Have to disagree about Fo . . .
by
thelyamhound
10/04/2008, 7:33 PM #
. . . but then, to defend him, you have to look past the page to the place for which the work was intended--the stage--to see what makes it important.
Forget about the politics. Fo mightn't want you to, just as Pinter wouldn't want you to, but what makes Fo, Pinter, and fellow Nobel-winner (if I recall correctly) Samuel Beckett important isn't the political content; it's the influence on the theatrical form. Beckett, along with Ionesco and others, introduced Theatre of the Absurd, which removed theatre from the realism that had dominated the form from Ibsen on (some credit must also be given to Brecht--another leftist, but more importantly, a cracked visionary who drew influence from vaudeville, burlesque, and clowning to create a delirious theatre of sensory assault). Fo and Pinter actually grew from this movement, but each transcended it by allowing more of the "real" world to creep in (the domestic sphere for Pinter; the socio-political sphere for Fo). The result was an entertaining but discoursive theatre that persevered even as playwrights like Mamet and Sheperd drew the tenets of Absurdism back into an apolitical, vernacular, decidedly NON-discoursive theatre.

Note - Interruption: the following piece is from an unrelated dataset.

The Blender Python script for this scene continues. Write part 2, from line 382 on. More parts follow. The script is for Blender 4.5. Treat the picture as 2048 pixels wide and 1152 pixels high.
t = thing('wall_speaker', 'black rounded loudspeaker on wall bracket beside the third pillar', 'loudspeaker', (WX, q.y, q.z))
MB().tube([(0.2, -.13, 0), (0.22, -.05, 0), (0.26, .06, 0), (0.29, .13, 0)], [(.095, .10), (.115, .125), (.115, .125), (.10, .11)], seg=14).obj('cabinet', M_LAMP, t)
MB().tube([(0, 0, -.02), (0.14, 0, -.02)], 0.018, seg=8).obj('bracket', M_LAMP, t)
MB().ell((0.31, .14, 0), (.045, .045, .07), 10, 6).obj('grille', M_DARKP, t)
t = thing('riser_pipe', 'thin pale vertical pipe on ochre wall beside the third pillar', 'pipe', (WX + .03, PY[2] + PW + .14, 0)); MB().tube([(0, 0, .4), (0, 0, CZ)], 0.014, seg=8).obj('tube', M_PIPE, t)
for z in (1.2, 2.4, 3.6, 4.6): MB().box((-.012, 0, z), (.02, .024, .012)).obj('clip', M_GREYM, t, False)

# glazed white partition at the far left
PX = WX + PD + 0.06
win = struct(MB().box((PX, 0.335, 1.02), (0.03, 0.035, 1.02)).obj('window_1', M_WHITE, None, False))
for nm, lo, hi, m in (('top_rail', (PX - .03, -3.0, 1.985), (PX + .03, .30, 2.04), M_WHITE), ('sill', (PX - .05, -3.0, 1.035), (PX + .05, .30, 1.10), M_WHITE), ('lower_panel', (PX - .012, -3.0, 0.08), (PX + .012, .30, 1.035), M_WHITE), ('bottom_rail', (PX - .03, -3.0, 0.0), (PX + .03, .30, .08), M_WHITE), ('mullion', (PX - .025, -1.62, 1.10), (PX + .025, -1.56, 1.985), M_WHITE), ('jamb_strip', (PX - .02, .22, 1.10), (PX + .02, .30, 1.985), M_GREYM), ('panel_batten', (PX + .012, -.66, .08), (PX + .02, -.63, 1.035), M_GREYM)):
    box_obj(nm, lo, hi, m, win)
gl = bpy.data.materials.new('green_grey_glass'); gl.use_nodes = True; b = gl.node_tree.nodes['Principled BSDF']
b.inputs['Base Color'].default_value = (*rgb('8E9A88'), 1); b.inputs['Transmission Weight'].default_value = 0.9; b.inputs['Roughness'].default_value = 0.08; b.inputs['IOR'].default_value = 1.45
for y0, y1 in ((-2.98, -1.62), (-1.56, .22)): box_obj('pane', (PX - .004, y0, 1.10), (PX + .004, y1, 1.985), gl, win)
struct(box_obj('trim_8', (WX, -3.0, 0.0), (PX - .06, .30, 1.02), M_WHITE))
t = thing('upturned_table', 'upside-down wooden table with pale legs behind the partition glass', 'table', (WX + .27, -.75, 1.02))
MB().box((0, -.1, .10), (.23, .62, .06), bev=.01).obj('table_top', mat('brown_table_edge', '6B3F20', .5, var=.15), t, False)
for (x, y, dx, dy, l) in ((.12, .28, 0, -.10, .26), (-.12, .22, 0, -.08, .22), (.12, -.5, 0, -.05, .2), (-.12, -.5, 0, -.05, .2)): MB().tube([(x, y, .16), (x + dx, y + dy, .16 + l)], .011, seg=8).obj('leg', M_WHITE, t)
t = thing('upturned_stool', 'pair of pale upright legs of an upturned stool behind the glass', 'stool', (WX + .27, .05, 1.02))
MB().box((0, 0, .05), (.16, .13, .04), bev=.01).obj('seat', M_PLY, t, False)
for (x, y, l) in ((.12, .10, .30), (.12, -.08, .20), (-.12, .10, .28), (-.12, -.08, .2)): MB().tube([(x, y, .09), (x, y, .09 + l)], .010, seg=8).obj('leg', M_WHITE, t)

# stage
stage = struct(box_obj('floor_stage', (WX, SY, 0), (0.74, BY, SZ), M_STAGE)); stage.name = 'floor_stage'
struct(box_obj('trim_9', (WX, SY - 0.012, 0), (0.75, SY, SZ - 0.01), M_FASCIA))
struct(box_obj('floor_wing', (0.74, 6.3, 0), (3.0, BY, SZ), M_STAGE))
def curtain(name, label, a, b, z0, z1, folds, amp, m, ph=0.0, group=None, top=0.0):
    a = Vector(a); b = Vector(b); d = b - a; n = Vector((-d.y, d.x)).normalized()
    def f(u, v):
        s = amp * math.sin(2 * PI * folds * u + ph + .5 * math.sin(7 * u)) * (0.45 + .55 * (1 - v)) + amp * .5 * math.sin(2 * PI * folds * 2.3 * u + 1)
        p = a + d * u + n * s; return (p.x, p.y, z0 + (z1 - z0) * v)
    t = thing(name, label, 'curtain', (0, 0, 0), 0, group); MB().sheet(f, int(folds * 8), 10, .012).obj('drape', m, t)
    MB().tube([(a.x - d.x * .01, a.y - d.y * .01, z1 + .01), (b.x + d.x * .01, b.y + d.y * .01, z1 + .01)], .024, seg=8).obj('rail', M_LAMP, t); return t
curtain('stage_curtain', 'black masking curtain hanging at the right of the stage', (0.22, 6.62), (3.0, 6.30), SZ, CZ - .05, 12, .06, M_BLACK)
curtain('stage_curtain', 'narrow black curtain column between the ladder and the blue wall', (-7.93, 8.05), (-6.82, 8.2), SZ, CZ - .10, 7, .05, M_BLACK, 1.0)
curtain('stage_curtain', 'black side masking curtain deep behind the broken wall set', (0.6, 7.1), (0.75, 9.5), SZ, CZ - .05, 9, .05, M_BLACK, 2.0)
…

One might say that Pinter and Fo allowed playwrights like Howard Barker and Peter Weiss to thrive in those eras where their work was most recognized.
My guess is that we might not be quibbling over this if there were a separate category for dramatic literature. As far as the politics go, the fact is that since the beginning of time, artists tended, overwhelmingly, to be "liberal" in comparison to the dominant social flavor of their respective eras. What exactly that meant must be taken in relation to the era in question, but the notion that there's suddenly some "liberal bias" to art is nonsense--not because there's not a bias, but because there's nothing new about it. If conservatives want more art, they should raise more artists . . . but don't be surprised if the industry turns them (if nothing else, gays have always been disproportionately represented in creative fields, and while gays aren't reflexively liberal, they tend to be so on social matters, at the least).